In one of the deadliest accidents, two tankers collided and burst into flames under the Bayonne Bridge along the Kill Van Kull waterway on June 16, 1966, ultimately claiming 33 lives from the ships as well as two tugs.

One of the vessels, the Alva Cape carrying 4.2 million gallons of the volatile petroleum product, suffered a breach. The New York City fire boat Alfred E. Smith moved in close and smothered gushing "lava-like naptha" with foam, averting a greater disaster, New York Mayor John Lindsey said.
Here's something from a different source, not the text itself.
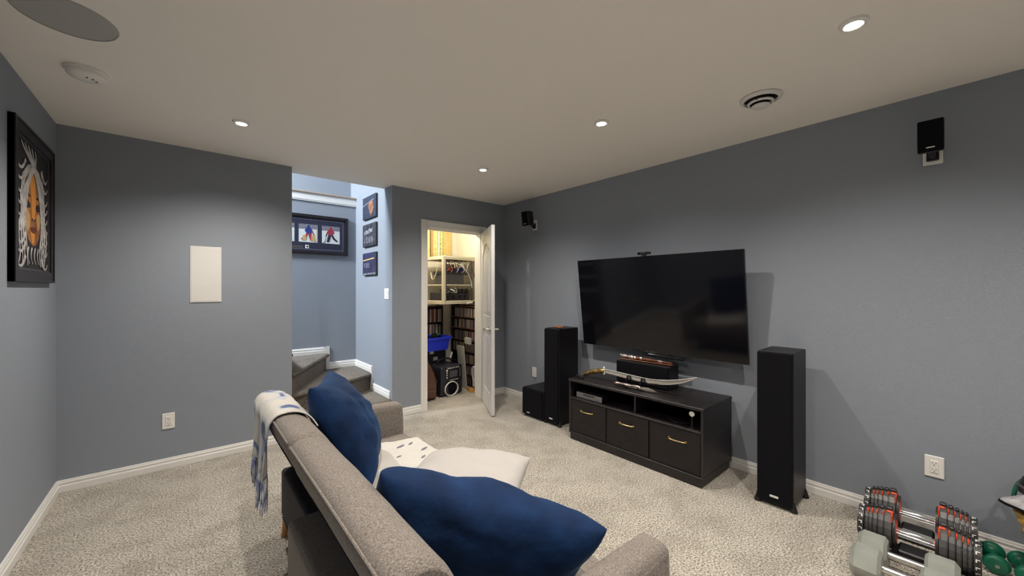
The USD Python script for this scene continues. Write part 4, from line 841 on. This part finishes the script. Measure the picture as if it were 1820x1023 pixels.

Here's a sampling of other incidents:

On July 5, 1900, lightning struck the Standard Oil tanks at Constable Hook with flames roaring to "a height of 100 feet in immense bubbles that burst with a noise like that of wind-drive surf,'' the Democrat and Chronicle of Rochester, New York, reported. Today, firefighters refer to such fiery bubbles as a BLEVE -  
boiling liquid expanding vapor explosion. Workers dug trenches to contain spills threatening homes.

On Aug. 9, 1929, an explosion aboard the William Rockefeller moored at Standard Oil's Pier 6 took one life and spewed burning oil across Kill Van Kull toward Staten Island, according to the United Press.
"Lines were placed aboard the William Rockefeller and it was towed into midstream, where fireboats poured water into it," UP reported.

On May 8, 1930, at Pier 1 of the Gulf Refining Co., a tanker backing into Kill Van Kull backfired after taking on 800 gallons of gasoline. Flames spread ashore, setting off a fiery chain reaction. "Drums of gasoline piled two high exploded and in some instances were hurled a hundred feet in the air," Fire Engineering said. Tugs and fire boats - including New York's John Purroy Mitchell, Zophar Mills and William J. Gaynor - joined land forces from the Bayonne Fire Department and plant brigades.

An estimated 316,000 pounds of foam powder was shipped to Bayonne to fight the 1930 inferno and replenish supplies.

In 1945, Fire Engineering reported fumes from a 100,000 oil tank at Standard Oil's Bayonne Terminal ignited, and the top of the tank caved in "scattering burning oil over a 100-foot area," injuring firefighters and plant workers. Bayonne firefighter James Farrell, 54, suffered third-degree burns to his neck and shoulders, the magazine said.

On Dec. 28, 1960, a liquid propane tank exploded at the Sun Gas Products Corp. at Constable Hook. Firefighters turned back flames that spread within 50 feet of a huge oil tank, according to the Associated Press. "
Police evacuated everybody from within a five-block radius of the explosion scene and cordoned it off," AP reported.